The “bardo” of his novel’s title is a kind of Buddhist limbo where young Willie Lincoln goes after dying of typhoid in 1862. As he imagines this way station, we are there as we were at the time of our death, only more so.
“Buddhists,” he said in his talk here, “say if you want to know what your death will be like, look at your mind right now.” Which is why a character who dies just before consummating his marriage has to spend his years in purgatory holding his giant member to keep from tripping over it, and another who’s died just as he’s changed his mind about suicide and finally realized how beautiful this world is has hundreds of eyes.
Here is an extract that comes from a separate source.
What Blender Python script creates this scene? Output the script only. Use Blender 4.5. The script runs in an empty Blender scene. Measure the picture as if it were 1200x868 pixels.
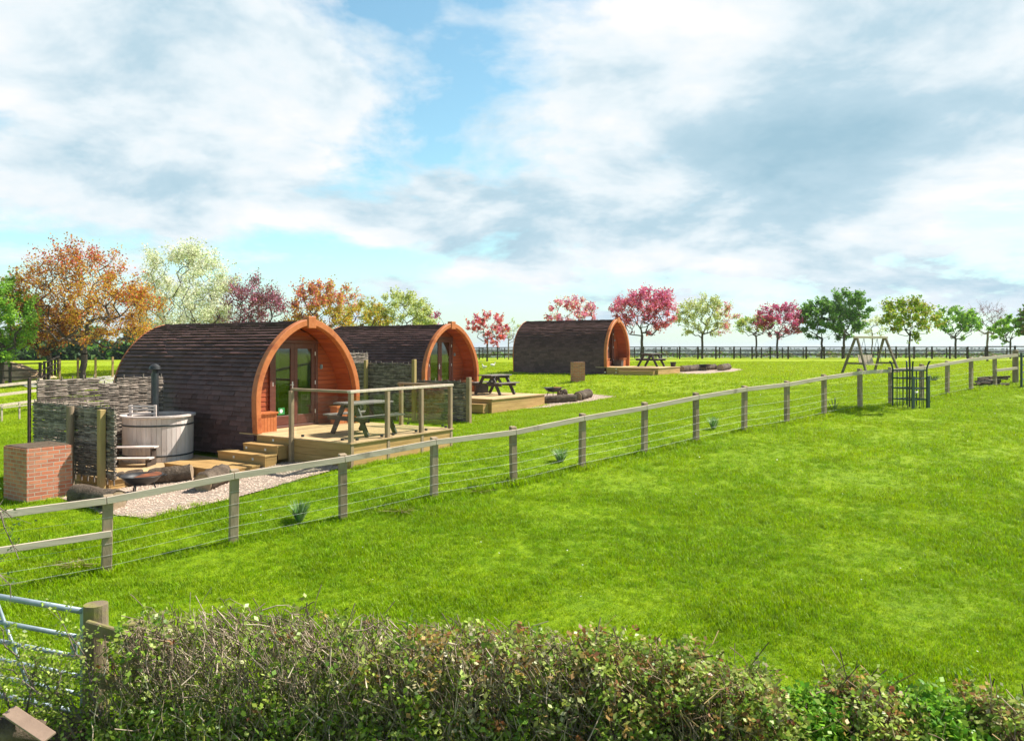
import bpy, math, random
import numpy as np
from mathutils import Vector, Matrix, Quaternion
random.seed(7); rng = np.random.default_rng(7)
PI = math.pi; R = math.radians
F = 900.0; CZ = 4.4; HZ = 407.0          # focal length in px of the 1200 px photograph, eye height, horizon row
sc = bpy.context.scene; col = sc.collection

# ------------------------------------------------------------------ helpers
def W(px, py, Y): return Vector(((px-600)/F*Y, Y, CZ-(py-HZ)*Y/F))

class MB:
    def __init__(s): s.v=[]; s.f=[]; s.m=[]
    def add(s, vs, fs, mi=0):
        o=len(s.v); s.v.extend([tuple(v) for v in vs]); s.f.extend([tuple(o+i for i in f) for f in fs]); s.m.extend([mi]*len(fs))
    def box(s, c, d, rz=0, mi=0, tilt=None):
        M=Matrix.Rotation(rz,3,'Z')
        if tilt is not None: M=M@tilt
        c=Vector(c); h=[x/2 for x in d]
        vs=[c+M@Vector((sx*h[0],sy*h[1],sz*h[2])) for sz in(-1,1) for sy in(-1,1) for sx in(-1,1)]
        s.add(vs,[(0,2,3,1),(4,5,7,6),(0,1,5,4),(2,6,7,3),(0,4,6,2),(1,3,7,5)],mi)
    def bx(s,x0,x1,y0,y1,z0,z1,mi=0): s.box(((x0+x1)/2,(y0+y1)/2,(z0+z1)/2),(abs(x1-x0),abs(y1-y0),abs(z1-z0)),0,mi)
    def beam(s,p0,p1,w,h,up=(0,0,1),mi=0):
        p0=Vector(p0);p1=Vector(p1);d=(p1-p0).normalized();u=Vector(up);x=d.cross(u)
        if x.length<1e-4: x=d.cross(Vector((0,1,0)))
        x.normalize();u=x.cross(d)
        vs=[p+x*sx*w/2+u*su*h/2 for p in(p0,p1) for su in(-1,1) for sx in(-1,1)]
        s.add(vs,[(0,1,3,2),(4,6,7,5),(0,4,5,1),(2,3,7,6),(0,2,6,4),(1,5,7,3)],mi)
    def tube(s,pts,rs,n=8,caps=True,mi=0,jit=0):
        pts=[Vector(p) for p in pts]
        if not hasattr(rs,'__len__'): rs=[rs]*len(pts)
        vs=[];ref=None
        for i,p in enumerate(pts):
            d=(pts[min(i+1,len(pts)-1)]-pts[max(i-1,0)])
            d=d.normalized() if d.length>0 else Vector((0,0,1))
            if ref is None: ref=d.cross(Vector((0,0,1)) if abs(d.z)<.9 else Vector((1,0,0))).normalized()
            x=(ref-d*ref.dot(d)).normalized();ref=x;y=d.cross(x)
            for k in range(n):
                a=2*PI*k/n; r=rs[i]*(1+(random.uniform(-jit,jit) if jit else 0)); vs.append(p+x*math.cos(a)*r+y*math.sin(a)*r)
        fs=[]
        for i in range(len(pts)-1):
            for k in range(n):
                a=i*n+k;b=i*n+(k+1)%n; fs.append((a,b,b+n,a+n))
        if caps: fs.append(tuple(range(n-1,-1,-1))); fs.append(tuple(range((len(pts)-1)*n,len(pts)*n)))
        s.add(vs,fs,mi)
    def lathe(s,prof,n=32,c=(0,0,0),mi=0,a0=0,a1=2*PI):
        full=abs(a1-a0-2*PI)<1e-6; m=n if full else n+1
        vs=[(c[0]+r*math.cos(a0+(a1-a0)*k/n),c[1]+r*math.sin(a0+(a1-a0)*k/n),c[2]+z) for r,z in prof for k in range(m)]
        fs=[]
        for i in range(len(prof)-1):
            for k in range(n):
                k2=(k+1)%m; fs.append((i*m+k,i*m+k2,(i+1)*m+k2,(i+1)*m+k))
        s.add(vs,fs,mi)
    def build(s,name,mats,parent=None,smooth=False,bevel=0):
        me=bpy.data.meshes.new(name); me.from_pydata(s.v,[],s.f)
        for m in (mats if isinstance(mats,(list,tuple)) else [mats]): me.materials.append(m)
        if any(s.m): me.polygons.foreach_set('material_index',s.m)
        if smooth: me.polygons.foreach_set('use_smooth',[True]*len(s.f))
        me.update(); o=bpy.data.objects.new(name,me); col.objects.link(o)
        if parent: o.parent=parent
        if bevel:
            b=o.modifiers.new('bevel','BEVEL'); b.width=bevel; b.segments=1; b.limit_method='ANGLE'; b.angle_limit=R(40)
        return o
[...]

In one of Saunders’ early stories, “CivilWarLand in Bad Decline,” just as in “Lincoln in the Bardo,” ghosts are able to enter into another person and come away changed, overwhelmed with love. That’s what happens when he writes, since “your mind on novel is really expansive and generous.” It’s also what happens when we read.
“I think a lot of the trouble that we’re in,’’ he said recently, “you could say it has to do with the way we’ve abandoned art.” And for what? Strokes from such broad brushes that there’s no truth in them, and certainly no love.